Indeed, Monday’s incidents coincide with a Daily Beast report claiming the U.S. and Israel are still at loggerheads over how to deal with the mullahs’ regime. The report says Obama still refuses to assure Israel that, if sanctions fail, he’ll use the military option; and that Israel, in response, has “stopped sharing a significant amount of information with Washington regarding its own military preparations.”
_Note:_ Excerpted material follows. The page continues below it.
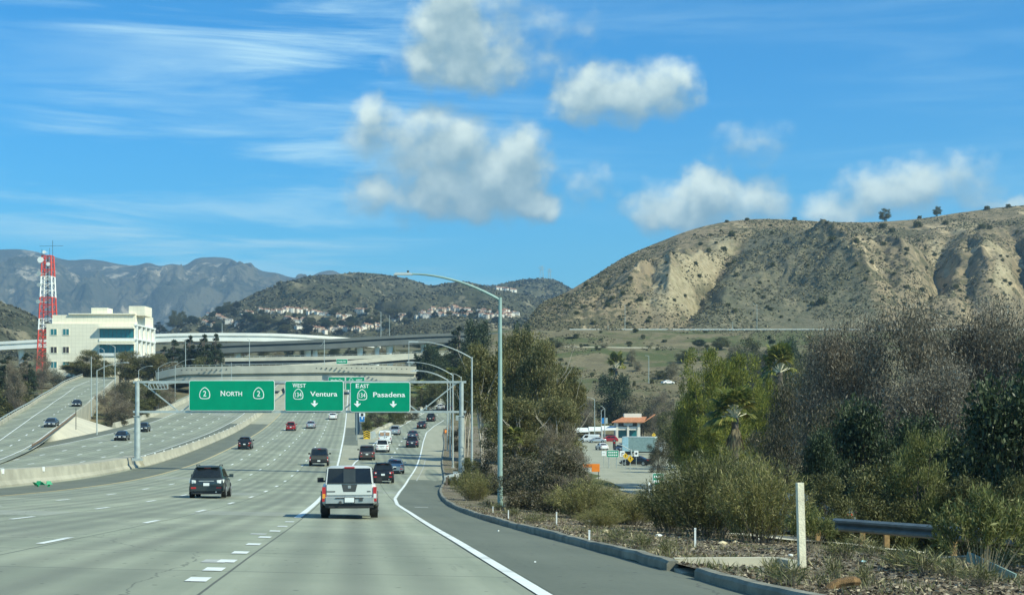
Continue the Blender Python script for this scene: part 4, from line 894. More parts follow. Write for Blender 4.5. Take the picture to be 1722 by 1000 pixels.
# ------------------------------------------------------------------ houses on the middle hill
M['stucco'] = plain('pale_stucco', (.64, .55, .45), .85, var=.1, scale=.1); M['stucco_w'] = plain('white_stucco', (.72, .68, .60), .85, var=.06, scale=.1)
M['roof_red'] = plain('clay_tile_roof', (.30, .155, .10), .85, var=.2, scale=.2); M['roof_grey'] = plain('grey_shingle_roof', (.24, .22, .20), .85, var=.2, scale=.2)
def house_mesh(name, w, dp, h, rh, wing, wm, rm_):
    m = MB(); m.box((0,0,h/2-3), (w, dp, h+6), mi=0); 
    m.add([(-w/2-.6,-dp/2-.6,h),(w/2+.6,-dp/2-.6,h),(w/2+.6,dp/2+.6,h),(-w/2-.6,dp/2+.6,h),(-w/2+1.5,0,h+rh),(w/2-1.5,0,h+rh)], [(0,1,5,4),(1,2,5),(2,3,4,5),(3,0,4)], mi=1)
    if wing:
        m.box((w*.28,-dp/2-1.5,h*.42-3), (w*.4, 3.2, h*.84+6), mi=0); m.add([(w*.05,-dp/2-3.4,h*.84),(w*.51,-dp/2-3.4,h*.84),(w*.28,-dp/2-3.4,h*.84+rh*.8),(w*.05,-dp/2+1,h*.84),(w*.51,-dp/2+1,h*.84),(w*.28,-dp/2+1,h*.84+rh*.8)], [(0,1,2),(0,2,5,3),(1,4,5,2)], mi=1)
    m.box((-w*.3, dp*.1, h+rh*.8), (1.1, 1.1, rh*1.4), mi=0)
    for x in np.linspace(-w*.36, w*.12 if wing else w*.36, 3): m.box((x, -dp/2-.02, h*.62), (1.3, .16, 1.4), mi=2)
    o = m.build(name, [wm, rm_, M['brown_glass']]); return o
rows = [  # houses seen through the gaps of the hill, in streets: (columns, rows)
 [(437,521),(451,523),(466,522),(478,523),(491,522),(504,524),(520,526),(536,528),(551,530),(570,531),(586,533)],
 [(484,537),(497,539),(508,540),(517,541),(556,541),(580,542)],
 [(502,552),(531,554),(541,554),(553,555),(564,554),(583,554),(601,553),(612,552),(622,551),(634,551),(646,552)],
 [(601,522),(615,522),(634,547),(660,540),(671,535),(680,533),(675,528)],
 [(702,533),(712,532),(722,531),(733,531),(743,530),(753,530),(765,530),(778,529),(790,528)],
 [(712,527),(724,525),(737,523),(749,522),(764,520),(775,521),(785,522)],
 [(806,523),(815,524),(822,526),(830,527),(838,527),(846,526),(852,527),(860,528),(868,528),(810,529),(826,531),(842,532),(856,533)],
 [(352,528),(368,533),(378,536),(387,540),(399,543),(402,549),(344,541),(357,547),(408,527),(423,529)],
 [(838,487),(851,488),(862,489)]]
PXg, Tg = np.meshgrid(np.linspace(190, 1030, 421), np.linspace(0.02, 1, 260)); Xg, Dg, Zg = mid_z(PXg, Tg)
PYg = HY-Zg/Dg*F; UXg = Xg/Dg*F+CX
def on_hill(px, py):
    j = int(round((px-190)/2)); col = PYg[:, j]; ok = np.where(np.diff(np.minimum.accumulate(col), prepend=1e9) < 0)[0]   # visible samples only
    i = ok[np.argmin(np.abs(col[ok]-py))]; return Vector((float(Xg[i, j]), float(Dg[i, j]), float(Zg[i, j])))
protos = [house_mesh('house', 15, 10, 6, 2.6, True, M['stucco_w'], M['roof_red']), house_mesh('house', 13, 10, 6.4, 2.8, True, M['stucco'], M['roof_red']), house_mesh('house', 17, 10, 5.2, 2.2, False, M['stucco_w'], M['roof_grey'])]
names = ['upper street', 'middle street', 'street just above the flyovers', 'short lane beside the bright pole', 'long street right of the pole', 'street above the long one', 'dense cluster beside the dry hill', 'slope nearest the office block', 'ridge top street']
kinds = ['white red roofed house', 'peach red roofed house', 'white grey roofed house']
first = [True]*3; rr = random.Random(5)
for ri, row in enumerate(rows):
    mids = [((a[0]+b[0])/2+rr.uniform(-2, 2), (a[1]+b[1])/2+rr.uniform(-3.5, 3)) for a, b in zip(row[:-1], row[1:]) if abs(a[0]-b[0]) < 22 and ri < 8]
    for px, py in row+mids:
        q = on_hill(px, py); kd = rr.choice((0, 0, 1, 1, 2)); src = protos[kd]
        if first[kd]: o = src; first[kd] = False
        else: o = src.copy(); COL.objects.link(o)
        s = q.y/1500*rr.uniform(.30, .47); o.location = q+Vector((0, -2, -.5)); o.scale = (s, s, s*1.0); o.rotation_euler = (0, 0, rr.uniform(-.5, .9))
        tag(o, f'tiny {kinds[kd]} in the {names[ri]}', 'house', 'houses on the chaparral hill')
# ------------------------------------------------------------------ vehicles
def paint(name, col, met=.3, rough=.3): 
    return plain(name, col, rough, met, var=.03, scale=1, coat=.6, dirt=(tuple(k*.75+.03 for k in col), .25))
PAINT = {'silverwhite': paint('silver_white_car_paint', (.56,.57,.54), .0, .45), 'white': paint('white_car_paint', (.74,.76,.75), 0, .35), 'black': paint('black_car_paint', (.012,.013,.015)), 'green_black': paint('dark_green_grey_car_paint', (.035,.045,.045)),
 'red': paint('red_car_paint', (.40,.015,.02)), 'silver': paint('silver_car_paint', (.48,.51,.52), .6), 'grey': paint('grey_brown_car_paint', (.095,.092,.085), .4),
 'brown': paint('brown_car_paint', (.085,.072,.064), .4), 'blue': paint('dark_blue_car_paint', (.02,.03,.055)), 'steel': paint('steel_blue_car_paint', (.22,.28,.32), .5), 'blue_grey': paint('blue_grey_car_paint', (.07,.085,.10), .4)}
SP = {  # length, width, height, clearance, rear deck, belt, bonnet, rear glass foot, roof back, roof front, cowl, roof half width share, wheel radius
 'suv':    dict(L=4.75, W=1.86, H=1.70, c=.24, deck=1.06, belt=1.04, hood=1.04, yr0=-2.22, yr1=-1.62, yf1=.40, yf0=1.22, rw=.68, r=.36),
 'sedan':  dict(L=4.75, W=1.82, H=1.45, c=.20, deck=1.00, belt=.93, hood=.90, yr0=-1.70, yr1=-.88, yf1=.35, yf0=1.20, rw=.68, r=.33),
 'minivan':dict(L=5.0, W=1.98, H=1.76, c=.20, deck=1.06, belt=1.05, hood=1.00, yr0=-2.40, yr1=-2.02, yf1=.75, yf0=1.65, rw=.80, r=.34),
 'van':    dict(L=5.6, W=2.0, H=2.10, c=.28, deck=1.15, belt=1.2, hood=1.15, yr0=-2.74, yr1=-2.60, yf1=1.15, yf0=1.85, rw=.86, r=.36),
 'pickup': dict(L=5.55, W=1.98, H=1.88, c=.36, deck=1.16, belt=1.15, hood=1.12, yr0=-.70, yr1=-.52, yf1=.65, yf0=1.35, rw=.76, r=.41),
 'capped': dict(L=5.3, W=1.87, H=1.77, c=.38, deck=1.17, belt=1.17, hood=1.10, yr0=-2.56, yr1=-2.34, yf1=.62, yf0=1.32, rw=.745, r=.39)}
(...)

Considering that regime’s record of barbarity (in some cases via Hizbullah and other proxies), from the 1979 U.S. embassy takeover through the 1983 bombing of the U.S. barracks in Lebanon, the 1992 bombing of the Israeli embassy in Buenos Aires (followed by the 1994 bombing of the cultural center), the 1996 bombing of the Khobar Towers in Saudi Arabia, the various missile barrages and other terror against Israel, and the support for attacks on U.S. personnel in Iraq and Afghanistan—among much else—one does not need a wild imagination to regard nukes in Tehran’s hands as the ultimate nightmare.
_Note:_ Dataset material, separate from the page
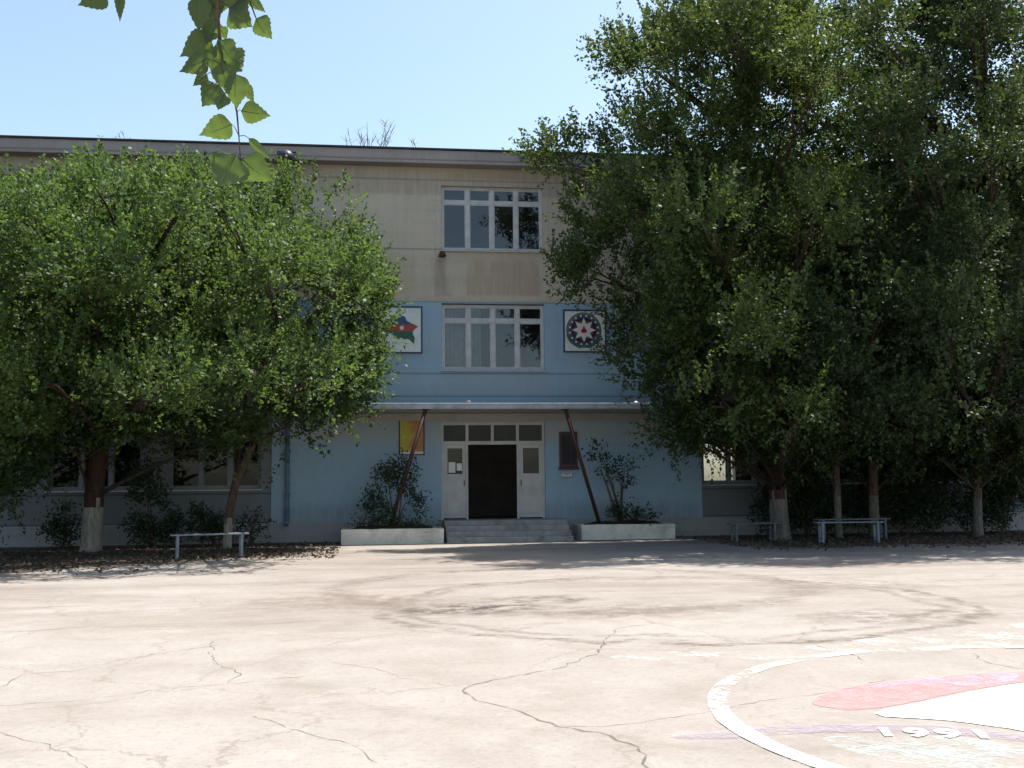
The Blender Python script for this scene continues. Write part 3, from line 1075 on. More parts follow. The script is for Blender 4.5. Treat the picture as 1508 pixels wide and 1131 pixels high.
# rubble on the canopy
random.seed(5)


def rock_mb(r):
    bm = bmesh.new()
    bmesh.ops.create_icosphere(bm, subdivisions=2, radius=r)
    o = Vector((random.random() * 50, random.random() * 50, 0))
    for v in bm.verts:
        v.co *= 1 + .5 * noise.noise(v.co / r * 1.2 + o)
        v.co.z *= .6
    me = bpy.data.meshes.new('rock')
    bm.to_mesh(me)
    bm.free()
    return me


for i, (x, r, mt, lab) in enumerate(((-.95, .07, 'concrete', 'broken grey lump lying on the canopy edge left of its middle'),
                                     (-.55, .05, 'black', 'small dark lump lying on the canopy edge above the door'),
                                     (4.0, .06, 'paper', 'pale lump lying near the right end of the canopy'))):
    me = rock_mb(r)
    me.materials.append(M[mt])
    o = bpy.data.objects.new('debris_lump', me)
    COL.objects.link(o)
    o.location = (x, -1.93, 3.985 + r * .4)
    tag(o, lab, 'rubble', 'rubble on the canopy')


# ------------------------------------------------------------------ benches
def bench(label, loc, rz, L, h, mat, seatmat):
    t = thing('bench', label, 'bench', loc, rz, 'benches under the trees')
    m = MB()
    for y in (-.17, .02):
        m.box(-L / 2, L / 2, y, y + .15, h - .035, h)
    m.build('seat', seatmat, t, bevel=.008)
    for x in (-L / 2 + .16, L / 2 - .16):
        for y in (-.13, .13):
            m = MB()
            m.box(x - .03, x + .03, y - .03, y + .03, -.05, h - .07)
            m.build('leg', mat, t, bevel=.004)
    for x in (-L / 2 + .16, L / 2 - .16):
        m = MB()
        m.box(x - .03, x + .03, -.16, .16, h - .07, h - .0355)
        m.build('seat_bearer', mat, t)
        m = MB()
        m.box(x - .015, x + .015, -.10, .10, .12, .15)
        m.build('stretcher', mat, t)
    return t


bench('pale metal bench standing askew on bare soil under the left trees', (-7.4, -6.75, 0), R(14), 1.75, .56, M['bench'], M['bench'])
bench('pale metal bench standing square-on under the right trees', (8.85, -5.3, 0), R(-5), 1.8, .56, M['bench'], M['bench'])
bench('dark worn bench beside the whitewashed trunk nearest the entrance', (6.85, -3.6, 0), R(8), 1.5, .5, M['benchdark'], M['benchdark'])
bench('dark worn bench half hidden behind the pale bench on the right', (9.75, -3.6, 0), R(4), 2.2, .58, M['benchdark'], M['benchdark'])


# ------------------------------------------------------------------ foliage
def leaf_mesh(name, P, D, size, mat, parent, rng, width=.36, droop=.25, plane=None):
    """one quad leaf per point: P base points, D directions"""
    n = len(P)
    D = D + rng.normal(0, .55, (n, 3))
    D[:, 2] -= droop
    D /= np.linalg.norm(D, axis=1)[:, None]
    if plane is None:
        A = rng.normal(0, 1, (n, 3))
        A[:, 2] *= .45
        Sd = np.cross(D, A)
        Sd[:, 2] *= .55
    else:
        Sd = np.cross(D, plane + rng.normal(0, .38, (n, 3)))
    Sd /= np.linalg.norm(Sd, axis=1)[:, None] + 1e-9
    L = size * rng.uniform(.55, 1.35, n)[:, None]
    V = np.empty((n, 4, 3), np.float32)
    V[:, 0] = P
    V[:, 1] = P + D * L * .42 + Sd * L * width
    V[:, 2] = P + D * L
    V[:, 3] = P + D * L * .42 - Sd * L * width
    me = bpy.data.meshes.new(name)
    me.vertices.add(n * 4)
    me.vertices.foreach_set('co', V.ravel())
    me.loops.add(n * 4)
    me.loops.foreach_set('vertex_index', np.arange(n * 4, dtype=np.int32))
    me.polygons.add(n)
    me.polygons.foreach_set('loop_start', np.arange(0, n * 4, 4, dtype=np.int32))
    me.polygons.foreach_set('loop_total', np.full(n, 4, np.int32))
    me.materials.append(mat)
    me.update(calc_edges=True)
    me.validate()
    o = bpy.data.objects.new(name, me)
    COL.objects.link(o)
    o.parent = parent
    return o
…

Monday’s events—fortunately relatively minor—are a grim reminder that this regime, which engages in terror all over the world, would not hesitate to convey nukes to terrorists and make that world intolerably dangerous, along with sparking an inevitable Middle Eastern nuclear-arms race and directly threatening Israel and, eventually, Europe and the U.S. with a nuclear-missile capability.

The Obama administration still regards the situation as less than urgent and has even put off sanctions affecting Iran’s central bank till July. Israel sees it differently.